In the book, Steele contends that conservatives see society as a collection of individuals that they hold to their individual merits and liberals tend to see it as a collection of groups.  Pitts demonstrates the latter view in two ways.

First, he can’t accept the possibility that race is not an issue for tea partiers.  Maybe that’s because he views society as a collection of groups and can’t fathom that others don’t.

Second, rather than sit and talk with representative tea partiers and see if he can agree or disagree with their positions on merit, he’d rather brand the entire group unfit with a sophisticated form of name calling, without giving them the benefit of the doubt.  I find that strange, because he seems to be from the group that says we should sit down with our opponents to gain an understanding of their position.

As much of Olbermann and Pitts wishes race was the issue, it’s not. Race keeps them from seeing the real issues.

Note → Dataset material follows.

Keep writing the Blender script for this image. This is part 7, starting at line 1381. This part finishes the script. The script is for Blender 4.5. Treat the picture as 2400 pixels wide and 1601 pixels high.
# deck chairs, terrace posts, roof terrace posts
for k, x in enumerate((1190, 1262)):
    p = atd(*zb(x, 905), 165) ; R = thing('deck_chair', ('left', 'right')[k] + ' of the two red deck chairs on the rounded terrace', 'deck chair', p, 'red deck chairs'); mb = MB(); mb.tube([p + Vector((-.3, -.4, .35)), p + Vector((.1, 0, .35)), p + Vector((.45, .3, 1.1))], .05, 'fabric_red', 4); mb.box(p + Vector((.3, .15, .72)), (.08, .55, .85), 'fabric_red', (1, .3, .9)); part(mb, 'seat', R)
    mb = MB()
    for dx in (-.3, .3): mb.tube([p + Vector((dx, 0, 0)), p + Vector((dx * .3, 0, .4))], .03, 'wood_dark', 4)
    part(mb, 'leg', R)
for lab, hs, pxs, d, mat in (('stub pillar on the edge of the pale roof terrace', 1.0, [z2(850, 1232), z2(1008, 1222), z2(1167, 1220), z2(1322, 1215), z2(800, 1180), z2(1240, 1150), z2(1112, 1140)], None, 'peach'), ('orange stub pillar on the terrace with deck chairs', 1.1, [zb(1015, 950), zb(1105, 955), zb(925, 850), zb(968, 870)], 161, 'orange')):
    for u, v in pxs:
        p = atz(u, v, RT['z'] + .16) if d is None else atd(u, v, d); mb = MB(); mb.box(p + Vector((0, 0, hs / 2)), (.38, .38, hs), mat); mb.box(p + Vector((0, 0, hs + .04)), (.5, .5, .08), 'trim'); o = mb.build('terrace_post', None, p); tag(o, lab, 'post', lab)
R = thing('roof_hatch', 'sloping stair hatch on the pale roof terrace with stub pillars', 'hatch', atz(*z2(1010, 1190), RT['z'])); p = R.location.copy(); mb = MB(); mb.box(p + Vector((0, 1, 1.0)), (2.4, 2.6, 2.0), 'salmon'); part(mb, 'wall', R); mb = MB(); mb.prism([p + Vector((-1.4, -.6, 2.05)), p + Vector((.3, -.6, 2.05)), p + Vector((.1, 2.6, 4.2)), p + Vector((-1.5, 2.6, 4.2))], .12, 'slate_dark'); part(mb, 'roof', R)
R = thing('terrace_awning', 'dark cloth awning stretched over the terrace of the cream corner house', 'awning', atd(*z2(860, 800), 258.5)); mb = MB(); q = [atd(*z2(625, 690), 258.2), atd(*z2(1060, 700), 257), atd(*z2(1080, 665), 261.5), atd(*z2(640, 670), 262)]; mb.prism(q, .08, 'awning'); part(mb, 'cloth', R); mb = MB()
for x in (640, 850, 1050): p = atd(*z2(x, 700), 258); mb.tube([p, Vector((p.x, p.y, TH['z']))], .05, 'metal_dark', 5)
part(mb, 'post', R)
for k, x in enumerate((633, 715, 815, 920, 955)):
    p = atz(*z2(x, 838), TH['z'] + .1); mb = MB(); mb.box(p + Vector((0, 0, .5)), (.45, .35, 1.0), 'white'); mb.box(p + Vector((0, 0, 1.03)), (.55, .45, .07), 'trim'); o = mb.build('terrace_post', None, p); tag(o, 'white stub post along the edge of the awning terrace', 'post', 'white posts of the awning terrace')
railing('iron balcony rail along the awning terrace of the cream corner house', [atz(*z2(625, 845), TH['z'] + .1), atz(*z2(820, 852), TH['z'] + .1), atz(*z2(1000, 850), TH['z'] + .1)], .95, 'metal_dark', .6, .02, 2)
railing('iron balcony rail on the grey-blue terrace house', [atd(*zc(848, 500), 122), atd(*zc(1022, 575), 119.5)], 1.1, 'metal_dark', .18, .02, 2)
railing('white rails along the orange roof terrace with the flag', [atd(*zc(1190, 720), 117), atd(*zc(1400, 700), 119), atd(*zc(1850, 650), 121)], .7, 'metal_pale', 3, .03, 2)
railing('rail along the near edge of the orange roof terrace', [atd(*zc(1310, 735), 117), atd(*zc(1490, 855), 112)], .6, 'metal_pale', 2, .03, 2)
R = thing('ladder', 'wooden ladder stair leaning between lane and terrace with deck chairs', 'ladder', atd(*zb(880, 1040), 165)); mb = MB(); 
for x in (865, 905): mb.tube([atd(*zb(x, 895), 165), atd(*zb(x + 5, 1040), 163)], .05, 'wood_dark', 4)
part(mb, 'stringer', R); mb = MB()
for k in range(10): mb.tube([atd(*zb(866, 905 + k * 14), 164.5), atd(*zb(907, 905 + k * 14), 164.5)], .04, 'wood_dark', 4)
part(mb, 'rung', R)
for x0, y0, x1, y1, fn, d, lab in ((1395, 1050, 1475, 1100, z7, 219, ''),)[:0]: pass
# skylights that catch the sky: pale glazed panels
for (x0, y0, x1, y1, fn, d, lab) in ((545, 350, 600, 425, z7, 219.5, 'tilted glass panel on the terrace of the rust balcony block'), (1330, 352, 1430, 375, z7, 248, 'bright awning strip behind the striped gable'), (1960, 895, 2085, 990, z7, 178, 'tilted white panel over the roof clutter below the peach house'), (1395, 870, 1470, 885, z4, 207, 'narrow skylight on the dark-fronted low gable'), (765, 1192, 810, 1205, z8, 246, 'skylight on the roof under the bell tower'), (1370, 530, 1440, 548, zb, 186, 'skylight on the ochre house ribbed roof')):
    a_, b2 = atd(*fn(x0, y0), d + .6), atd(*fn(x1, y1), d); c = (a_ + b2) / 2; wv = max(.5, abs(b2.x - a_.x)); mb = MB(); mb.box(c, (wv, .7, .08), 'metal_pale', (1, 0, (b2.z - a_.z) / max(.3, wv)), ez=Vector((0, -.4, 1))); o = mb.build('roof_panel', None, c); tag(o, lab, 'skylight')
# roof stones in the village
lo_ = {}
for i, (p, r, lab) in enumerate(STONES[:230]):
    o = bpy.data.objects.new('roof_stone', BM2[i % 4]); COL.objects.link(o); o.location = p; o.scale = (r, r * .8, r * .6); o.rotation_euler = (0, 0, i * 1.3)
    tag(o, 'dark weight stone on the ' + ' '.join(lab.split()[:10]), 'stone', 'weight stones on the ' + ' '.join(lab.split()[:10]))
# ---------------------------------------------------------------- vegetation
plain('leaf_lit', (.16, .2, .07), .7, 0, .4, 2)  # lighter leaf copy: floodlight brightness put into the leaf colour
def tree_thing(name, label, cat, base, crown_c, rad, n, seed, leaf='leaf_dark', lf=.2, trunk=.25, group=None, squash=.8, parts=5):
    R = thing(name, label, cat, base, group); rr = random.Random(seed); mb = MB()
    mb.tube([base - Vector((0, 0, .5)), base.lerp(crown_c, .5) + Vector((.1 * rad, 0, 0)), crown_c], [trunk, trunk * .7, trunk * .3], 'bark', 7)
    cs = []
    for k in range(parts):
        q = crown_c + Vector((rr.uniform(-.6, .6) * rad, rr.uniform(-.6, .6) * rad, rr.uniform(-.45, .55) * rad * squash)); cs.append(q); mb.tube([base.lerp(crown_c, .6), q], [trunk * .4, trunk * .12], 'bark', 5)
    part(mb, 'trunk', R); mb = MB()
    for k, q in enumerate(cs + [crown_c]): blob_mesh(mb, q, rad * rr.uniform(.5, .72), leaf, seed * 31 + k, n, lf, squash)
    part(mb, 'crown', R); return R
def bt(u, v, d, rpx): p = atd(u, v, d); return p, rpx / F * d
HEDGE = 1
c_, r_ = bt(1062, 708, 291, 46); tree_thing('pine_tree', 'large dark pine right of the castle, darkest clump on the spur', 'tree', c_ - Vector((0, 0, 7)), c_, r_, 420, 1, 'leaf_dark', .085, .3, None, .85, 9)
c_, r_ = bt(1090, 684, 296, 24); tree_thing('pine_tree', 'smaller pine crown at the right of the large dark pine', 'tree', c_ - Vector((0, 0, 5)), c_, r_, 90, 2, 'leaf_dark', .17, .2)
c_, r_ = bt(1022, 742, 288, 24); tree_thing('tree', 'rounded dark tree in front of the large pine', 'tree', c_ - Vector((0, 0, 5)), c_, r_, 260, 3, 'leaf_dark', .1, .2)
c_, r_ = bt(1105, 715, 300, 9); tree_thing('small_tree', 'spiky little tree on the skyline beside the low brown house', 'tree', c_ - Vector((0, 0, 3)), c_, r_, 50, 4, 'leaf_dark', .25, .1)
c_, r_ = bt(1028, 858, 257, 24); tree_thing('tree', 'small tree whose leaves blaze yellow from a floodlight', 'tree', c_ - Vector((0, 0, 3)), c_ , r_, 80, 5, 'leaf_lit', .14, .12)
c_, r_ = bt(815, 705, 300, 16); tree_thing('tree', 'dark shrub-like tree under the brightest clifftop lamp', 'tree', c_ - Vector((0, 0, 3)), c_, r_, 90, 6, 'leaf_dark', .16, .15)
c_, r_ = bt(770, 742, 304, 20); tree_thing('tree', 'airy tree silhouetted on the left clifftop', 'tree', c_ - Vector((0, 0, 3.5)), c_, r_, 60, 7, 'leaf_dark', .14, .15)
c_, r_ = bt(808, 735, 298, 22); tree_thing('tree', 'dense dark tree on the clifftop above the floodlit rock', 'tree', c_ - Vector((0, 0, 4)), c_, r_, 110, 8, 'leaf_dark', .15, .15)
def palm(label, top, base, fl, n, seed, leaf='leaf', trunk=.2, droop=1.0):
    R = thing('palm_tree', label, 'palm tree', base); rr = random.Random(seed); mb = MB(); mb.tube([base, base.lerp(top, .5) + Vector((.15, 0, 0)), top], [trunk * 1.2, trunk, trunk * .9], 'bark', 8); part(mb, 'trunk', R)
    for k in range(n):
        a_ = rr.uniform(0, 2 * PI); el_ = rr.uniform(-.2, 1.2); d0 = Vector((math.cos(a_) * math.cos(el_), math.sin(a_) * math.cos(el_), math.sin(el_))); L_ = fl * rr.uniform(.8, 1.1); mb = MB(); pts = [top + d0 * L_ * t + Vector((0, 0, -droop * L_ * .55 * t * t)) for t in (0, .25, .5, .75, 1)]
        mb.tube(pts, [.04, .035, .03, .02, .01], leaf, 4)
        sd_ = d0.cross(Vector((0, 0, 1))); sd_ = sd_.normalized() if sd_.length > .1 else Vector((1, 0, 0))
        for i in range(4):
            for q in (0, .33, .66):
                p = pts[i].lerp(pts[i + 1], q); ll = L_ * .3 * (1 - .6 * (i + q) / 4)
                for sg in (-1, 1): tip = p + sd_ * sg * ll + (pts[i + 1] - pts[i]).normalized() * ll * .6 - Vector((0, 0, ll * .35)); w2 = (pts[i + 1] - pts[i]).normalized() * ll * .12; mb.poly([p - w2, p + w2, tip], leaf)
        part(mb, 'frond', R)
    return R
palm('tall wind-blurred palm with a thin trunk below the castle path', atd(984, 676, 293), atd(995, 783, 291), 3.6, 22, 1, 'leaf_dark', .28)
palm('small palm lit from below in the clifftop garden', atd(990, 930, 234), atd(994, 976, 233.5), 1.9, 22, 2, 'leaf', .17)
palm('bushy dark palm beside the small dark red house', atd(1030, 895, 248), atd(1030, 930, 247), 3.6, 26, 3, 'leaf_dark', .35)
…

If you want to know what motivates tea partiers, I recommend reading Michael Steele’s book, or the books and columns written by economists Thomas Sowell and Walter Williams or the columns written by Star Parker.

The last three all write weekly columns that are available for free at Townhall.com.  Star’s column appears on Mondays, Sowell’s on Tuesdays and Williams’ on Wednesday.  I look forward to reading each one every week.

If you read back through this blog, you will find that I hold these peoples’ opinions in high regards and I greatly appreciate their work as, I’m guessing, would a great many tea partiers.

All do a great job of explaining that conservatives believe in individual rights, voluntary interaction between individuals and that we should be skeptical of those who wish to use government power to force their visions onto these individuals and the degrading impact of government dependency.

I’d love to read Leonard Pitts address the issues these leading conservative thinkers write about.  That would make for much better reading than the glib name calling he seems to revel in.